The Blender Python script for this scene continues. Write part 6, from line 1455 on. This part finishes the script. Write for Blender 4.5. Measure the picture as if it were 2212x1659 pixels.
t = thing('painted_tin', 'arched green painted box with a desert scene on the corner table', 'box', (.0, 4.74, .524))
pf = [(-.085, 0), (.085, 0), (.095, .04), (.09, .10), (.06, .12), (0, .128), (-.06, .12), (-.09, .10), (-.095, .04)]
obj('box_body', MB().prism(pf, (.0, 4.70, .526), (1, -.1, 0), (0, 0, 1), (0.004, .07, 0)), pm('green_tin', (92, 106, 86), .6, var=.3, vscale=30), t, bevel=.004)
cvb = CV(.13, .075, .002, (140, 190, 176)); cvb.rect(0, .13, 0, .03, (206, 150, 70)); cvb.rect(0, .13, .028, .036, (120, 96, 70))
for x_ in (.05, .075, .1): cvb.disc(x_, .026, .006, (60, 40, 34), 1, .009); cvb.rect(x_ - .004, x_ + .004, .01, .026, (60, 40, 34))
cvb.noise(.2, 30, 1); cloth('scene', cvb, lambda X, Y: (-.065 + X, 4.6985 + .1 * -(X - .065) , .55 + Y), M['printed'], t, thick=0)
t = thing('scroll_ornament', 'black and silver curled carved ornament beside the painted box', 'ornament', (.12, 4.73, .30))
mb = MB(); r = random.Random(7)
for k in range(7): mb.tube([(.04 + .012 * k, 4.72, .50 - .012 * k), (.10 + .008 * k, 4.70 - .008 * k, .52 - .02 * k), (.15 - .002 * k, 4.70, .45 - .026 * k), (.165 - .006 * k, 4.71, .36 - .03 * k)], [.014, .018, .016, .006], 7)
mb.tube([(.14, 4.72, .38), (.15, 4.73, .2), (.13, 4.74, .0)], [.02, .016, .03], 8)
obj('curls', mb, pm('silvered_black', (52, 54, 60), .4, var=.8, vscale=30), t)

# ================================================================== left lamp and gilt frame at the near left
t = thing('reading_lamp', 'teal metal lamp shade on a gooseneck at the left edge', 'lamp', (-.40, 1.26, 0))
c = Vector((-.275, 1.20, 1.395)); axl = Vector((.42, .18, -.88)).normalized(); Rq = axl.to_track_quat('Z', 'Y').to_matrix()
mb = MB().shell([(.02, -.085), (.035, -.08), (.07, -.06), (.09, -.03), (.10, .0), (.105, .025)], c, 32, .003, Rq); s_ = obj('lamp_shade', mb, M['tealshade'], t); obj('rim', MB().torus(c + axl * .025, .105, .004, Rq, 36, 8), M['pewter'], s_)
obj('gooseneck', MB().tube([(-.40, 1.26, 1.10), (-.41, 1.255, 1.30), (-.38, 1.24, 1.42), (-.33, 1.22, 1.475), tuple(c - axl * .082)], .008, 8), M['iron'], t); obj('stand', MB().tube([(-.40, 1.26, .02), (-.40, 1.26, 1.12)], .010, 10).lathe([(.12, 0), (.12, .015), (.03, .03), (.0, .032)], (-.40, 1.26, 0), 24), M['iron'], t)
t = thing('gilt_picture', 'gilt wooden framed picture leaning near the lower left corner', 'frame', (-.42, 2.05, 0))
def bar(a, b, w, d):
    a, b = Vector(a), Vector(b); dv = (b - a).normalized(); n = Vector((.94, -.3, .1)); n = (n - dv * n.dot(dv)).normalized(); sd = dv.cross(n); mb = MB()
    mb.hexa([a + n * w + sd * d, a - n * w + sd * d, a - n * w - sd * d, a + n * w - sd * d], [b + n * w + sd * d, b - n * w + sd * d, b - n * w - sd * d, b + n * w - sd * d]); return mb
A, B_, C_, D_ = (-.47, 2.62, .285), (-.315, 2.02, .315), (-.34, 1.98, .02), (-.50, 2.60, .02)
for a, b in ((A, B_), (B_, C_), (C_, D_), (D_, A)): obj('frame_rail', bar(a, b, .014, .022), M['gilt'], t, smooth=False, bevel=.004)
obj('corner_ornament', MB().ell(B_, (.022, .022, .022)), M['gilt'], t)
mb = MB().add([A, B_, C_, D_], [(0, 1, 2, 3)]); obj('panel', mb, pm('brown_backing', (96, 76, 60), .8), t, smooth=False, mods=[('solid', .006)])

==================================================

*The request*. Give every line of the material again, exactly as it reads.

*Response*.
The Blender Python script for this scene continues. Write part 6, from line 1455 on. This part finishes the script. Write for Blender 4.5. Measure the picture as if it were 2212x1659 pixels.
t = thing('painted_tin', 'arched green painted box with a desert scene on the corner table', 'box', (.0, 4.74, .524))
pf = [(-.085, 0), (.085, 0), (.095, .04), (.09, .10), (.06, .12), (0, .128), (-.06, .12), (-.09, .10), (-.095, .04)]
obj('box_body', MB().prism(pf, (.0, 4.70, .526), (1, -.1, 0), (0, 0, 1), (0.004, .07, 0)), pm('green_tin', (92, 106, 86), .6, var=.3, vscale=30), t, bevel=.004)
cvb = CV(.13, .075, .002, (140, 190, 176)); cvb.rect(0, .13, 0, .03, (206, 150, 70)); cvb.rect(0, .13, .028, .036, (120, 96, 70))
for x_ in (.05, .075, .1): cvb.disc(x_, .026, .006, (60, 40, 34), 1, .009); cvb.rect(x_ - .004, x_ + .004, .01, .026, (60, 40, 34))
cvb.noise(.2, 30, 1); cloth('scene', cvb, lambda X, Y: (-.065 + X, 4.6985 + .1 * -(X - .065) , .55 + Y), M['printed'], t, thick=0)
t = thing('scroll_ornament', 'black and silver curled carved ornament beside the painted box', 'ornament', (.12, 4.73, .30))
mb = MB(); r = random.Random(7)
for k in range(7): mb.tube([(.04 + .012 * k, 4.72, .50 - .012 * k), (.10 + .008 * k, 4.70 - .008 * k, .52 - .02 * k), (.15 - .002 * k, 4.70, .45 - .026 * k), (.165 - .006 * k, 4.71, .36 - .03 * k)], [.014, .018, .016, .006], 7)
mb.tube([(.14, 4.72, .38), (.15, 4.73, .2), (.13, 4.74, .0)], [.02, .016, .03], 8)
obj('curls', mb, pm('silvered_black', (52, 54, 60), .4, var=.8, vscale=30), t)

# ================================================================== left lamp and gilt frame at the near left
t = thing('reading_lamp', 'teal metal lamp shade on a gooseneck at the left edge', 'lamp', (-.40, 1.26, 0))
c = Vector((-.275, 1.20, 1.395)); axl = Vector((.42, .18, -.88)).normalized(); Rq = axl.to_track_quat('Z', 'Y').to_matrix()
mb = MB().shell([(.02, -.085), (.035, -.08), (.07, -.06), (.09, -.03), (.10, .0), (.105, .025)], c, 32, .003, Rq); s_ = obj('lamp_shade', mb, M['tealshade'], t); obj('rim', MB().torus(c + axl * .025, .105, .004, Rq, 36, 8), M['pewter'], s_)
obj('gooseneck', MB().tube([(-.40, 1.26, 1.10), (-.41, 1.255, 1.30), (-.38, 1.24, 1.42), (-.33, 1.22, 1.475), tuple(c - axl * .082)], .008, 8), M['iron'], t); obj('stand', MB().tube([(-.40, 1.26, .02), (-.40, 1.26, 1.12)], .010, 10).lathe([(.12, 0), (.12, .015), (.03, .03), (.0, .032)], (-.40, 1.26, 0), 24), M['iron'], t)
t = thing('gilt_picture', 'gilt wooden framed picture leaning near the lower left corner', 'frame', (-.42, 2.05, 0))
def bar(a, b, w, d):
    a, b = Vector(a), Vector(b); dv = (b - a).normalized(); n = Vector((.94, -.3, .1)); n = (n - dv * n.dot(dv)).normalized(); sd = dv.cross(n); mb = MB()
    mb.hexa([a + n * w + sd * d, a - n * w + sd * d, a - n * w - sd * d, a + n * w - sd * d], [b + n * w + sd * d, b - n * w + sd * d, b - n * w - sd * d, b + n * w - sd * d]); return mb
A, B_, C_, D_ = (-.47, 2.62, .285), (-.315, 2.02, .315), (-.34, 1.98, .02), (-.50, 2.60, .02)
for a, b in ((A, B_), (B_, C_), (C_, D_), (D_, A)): obj('frame_rail', bar(a, b, .014, .022), M['gilt'], t, smooth=False, bevel=.004)
obj('corner_ornament', MB().ell(B_, (.022, .022, .022)), M['gilt'], t)
mb = MB().add([A, B_, C_, D_], [(0, 1, 2, 3)]); obj('panel', mb, pm('brown_backing', (96, 76, 60), .8), t, smooth=False, mods=[('solid', .006)])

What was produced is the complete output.